Question

How do you solve – 39 $\le $ 5x – 9 ?

Answer 1

Hint: From the given equation we know that 5x – 9 is greater than – 39 , now we can add 9 to both LHS and RHS and to evaluate the range of 5x. From the range of 5x we can find out the range of x which will satisfy the given inequality.

Complete step by step answer:
The given inequality is – 39 $\le $ 5x – 9 , we know that we can add any constant to both LHS and RHS. The equation will not change.

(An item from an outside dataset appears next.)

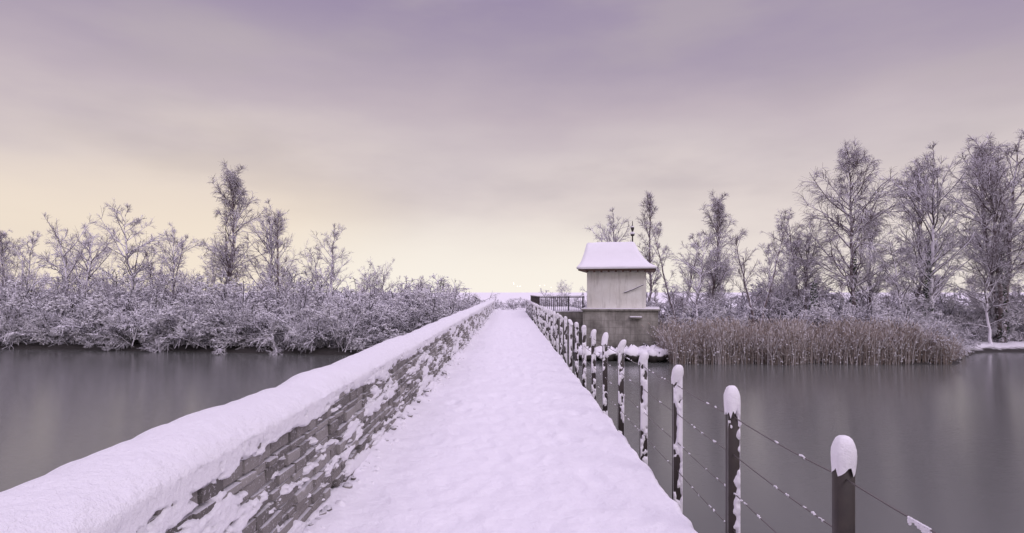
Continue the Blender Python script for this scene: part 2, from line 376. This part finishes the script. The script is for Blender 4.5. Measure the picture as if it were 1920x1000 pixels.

We can add 9 both sides so that we can evaluate the range of 5x.
So by adding 9 both sides we get -30 $\le $ 5x , Now dividing LHS and RHS by 5 we can write – 6 $\le $ x.
So the range of x is $\left[ -6,\infty \right)$ , $x\in \left[ -6,\infty \right)$ is the solution of – 39 $\le $ 5x – 9 .

Note:
When we solve - 30 $\le $ 5x and find the range of x, we simply divide both sides by 5. But instead of 5 if we have some negative number then we should change the inequality sign. For example, if -3x > 6 then x is less than -2 that means x < -2. So, if we divide or multiply any negative number to an inequality, then we should change the inequality sign and keep in mind that we can not multiply or divide 0 on both sides.